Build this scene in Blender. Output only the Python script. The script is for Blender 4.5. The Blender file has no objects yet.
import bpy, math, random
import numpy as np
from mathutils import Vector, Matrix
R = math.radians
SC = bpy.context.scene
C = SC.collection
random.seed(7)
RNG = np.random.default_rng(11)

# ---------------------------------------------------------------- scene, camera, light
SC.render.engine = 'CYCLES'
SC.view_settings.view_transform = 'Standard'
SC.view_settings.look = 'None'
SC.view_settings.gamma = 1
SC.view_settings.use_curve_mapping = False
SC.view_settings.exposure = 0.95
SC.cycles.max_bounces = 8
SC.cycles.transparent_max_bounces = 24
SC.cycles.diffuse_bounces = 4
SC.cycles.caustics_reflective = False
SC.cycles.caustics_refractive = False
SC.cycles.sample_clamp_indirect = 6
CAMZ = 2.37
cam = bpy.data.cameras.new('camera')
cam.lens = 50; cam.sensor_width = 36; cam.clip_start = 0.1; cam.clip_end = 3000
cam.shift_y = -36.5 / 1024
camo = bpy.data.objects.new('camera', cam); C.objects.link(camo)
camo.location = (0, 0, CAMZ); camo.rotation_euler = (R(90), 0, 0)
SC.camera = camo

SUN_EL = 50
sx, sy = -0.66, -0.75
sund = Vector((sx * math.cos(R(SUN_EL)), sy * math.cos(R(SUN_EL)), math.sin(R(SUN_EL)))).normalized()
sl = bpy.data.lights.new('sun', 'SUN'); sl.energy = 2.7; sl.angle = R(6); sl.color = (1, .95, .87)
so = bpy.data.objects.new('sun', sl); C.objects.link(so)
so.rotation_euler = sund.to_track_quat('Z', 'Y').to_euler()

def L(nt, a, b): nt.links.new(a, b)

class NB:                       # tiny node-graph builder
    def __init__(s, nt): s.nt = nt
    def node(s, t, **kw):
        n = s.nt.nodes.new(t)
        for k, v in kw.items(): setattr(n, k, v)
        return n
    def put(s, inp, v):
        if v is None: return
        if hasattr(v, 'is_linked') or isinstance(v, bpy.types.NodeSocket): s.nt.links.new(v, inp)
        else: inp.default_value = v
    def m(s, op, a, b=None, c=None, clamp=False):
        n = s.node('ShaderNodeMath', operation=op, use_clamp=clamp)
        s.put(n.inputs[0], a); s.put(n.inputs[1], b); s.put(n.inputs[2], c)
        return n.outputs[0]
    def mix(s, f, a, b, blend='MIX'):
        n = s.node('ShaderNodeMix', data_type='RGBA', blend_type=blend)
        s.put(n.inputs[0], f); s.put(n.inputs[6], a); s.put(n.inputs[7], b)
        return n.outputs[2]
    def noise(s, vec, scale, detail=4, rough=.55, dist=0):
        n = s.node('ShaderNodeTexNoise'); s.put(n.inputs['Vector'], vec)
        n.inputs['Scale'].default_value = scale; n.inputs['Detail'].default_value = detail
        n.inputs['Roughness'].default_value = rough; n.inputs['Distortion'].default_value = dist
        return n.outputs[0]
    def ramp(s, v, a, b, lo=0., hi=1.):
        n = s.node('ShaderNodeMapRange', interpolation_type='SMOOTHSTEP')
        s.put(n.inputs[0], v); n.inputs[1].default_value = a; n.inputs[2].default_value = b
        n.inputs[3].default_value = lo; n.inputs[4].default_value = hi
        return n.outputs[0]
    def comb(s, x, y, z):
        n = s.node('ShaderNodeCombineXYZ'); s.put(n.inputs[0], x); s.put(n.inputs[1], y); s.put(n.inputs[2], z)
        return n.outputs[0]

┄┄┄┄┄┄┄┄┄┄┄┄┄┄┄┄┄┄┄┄

» Aim of the exercise
Output the listing above exactly as it appears.

» Answer below
Build this scene in Blender. Output only the Python script. The script is for Blender 4.5. The Blender file has no objects yet.
import bpy, math, random
import numpy as np
from mathutils import Vector, Matrix
R = math.radians
SC = bpy.context.scene
C = SC.collection
random.seed(7)
RNG = np.random.default_rng(11)

# ---------------------------------------------------------------- scene, camera, light
SC.render.engine = 'CYCLES'
SC.view_settings.view_transform = 'Standard'
SC.view_settings.look = 'None'
SC.view_settings.gamma = 1
SC.view_settings.use_curve_mapping = False
SC.view_settings.exposure = 0.95
SC.cycles.max_bounces = 8
SC.cycles.transparent_max_bounces = 24
SC.cycles.diffuse_bounces = 4
SC.cycles.caustics_reflective = False
SC.cycles.caustics_refractive = False
SC.cycles.sample_clamp_indirect = 6
CAMZ = 2.37
cam = bpy.data.cameras.new('camera')
cam.lens = 50; cam.sensor_width = 36; cam.clip_start = 0.1; cam.clip_end = 3000
cam.shift_y = -36.5 / 1024
camo = bpy.data.objects.new('camera', cam); C.objects.link(camo)
camo.location = (0, 0, CAMZ); camo.rotation_euler = (R(90), 0, 0)
SC.camera = camo

SUN_EL = 50
sx, sy = -0.66, -0.75
sund = Vector((sx * math.cos(R(SUN_EL)), sy * math.cos(R(SUN_EL)), math.sin(R(SUN_EL)))).normalized()
sl = bpy.data.lights.new('sun', 'SUN'); sl.energy = 2.7; sl.angle = R(6); sl.color = (1, .95, .87)
so = bpy.data.objects.new('sun', sl); C.objects.link(so)
so.rotation_euler = sund.to_track_quat('Z', 'Y').to_euler()

def L(nt, a, b): nt.links.new(a, b)

class NB:                       # tiny node-graph builder
    def __init__(s, nt): s.nt = nt
    def node(s, t, **kw):
        n = s.nt.nodes.new(t)
        for k, v in kw.items(): setattr(n, k, v)
        return n
    def put(s, inp, v):
        if v is None: return
        if hasattr(v, 'is_linked') or isinstance(v, bpy.types.NodeSocket): s.nt.links.new(v, inp)
        else: inp.default_value = v
    def m(s, op, a, b=None, c=None, clamp=False):
        n = s.node('ShaderNodeMath', operation=op, use_clamp=clamp)
        s.put(n.inputs[0], a); s.put(n.inputs[1], b); s.put(n.inputs[2], c)
        return n.outputs[0]
    def mix(s, f, a, b, blend='MIX'):
        n = s.node('ShaderNodeMix', data_type='RGBA', blend_type=blend)
        s.put(n.inputs[0], f); s.put(n.inputs[6], a); s.put(n.inputs[7], b)
        return n.outputs[2]
    def noise(s, vec, scale, detail=4, rough=.55, dist=0):
        n = s.node('ShaderNodeTexNoise'); s.put(n.inputs['Vector'], vec)
        n.inputs['Scale'].default_value = scale; n.inputs['Detail'].default_value = detail
        n.inputs['Roughness'].default_value = rough; n.inputs['Distortion'].default_value = dist
        return n.outputs[0]
    def ramp(s, v, a, b, lo=0., hi=1.):
        n = s.node('ShaderNodeMapRange', interpolation_type='SMOOTHSTEP')
        s.put(n.inputs[0], v); n.inputs[1].default_value = a; n.inputs[2].default_value = b
        n.inputs[3].default_value = lo; n.inputs[4].default_value = hi
        return n.outputs[0]
    def comb(s, x, y, z):
        n = s.node('ShaderNodeCombineXYZ'); s.put(n.inputs[0], x); s.put(n.inputs[1], y); s.put(n.inputs[2], z)
        return n.outputs[0]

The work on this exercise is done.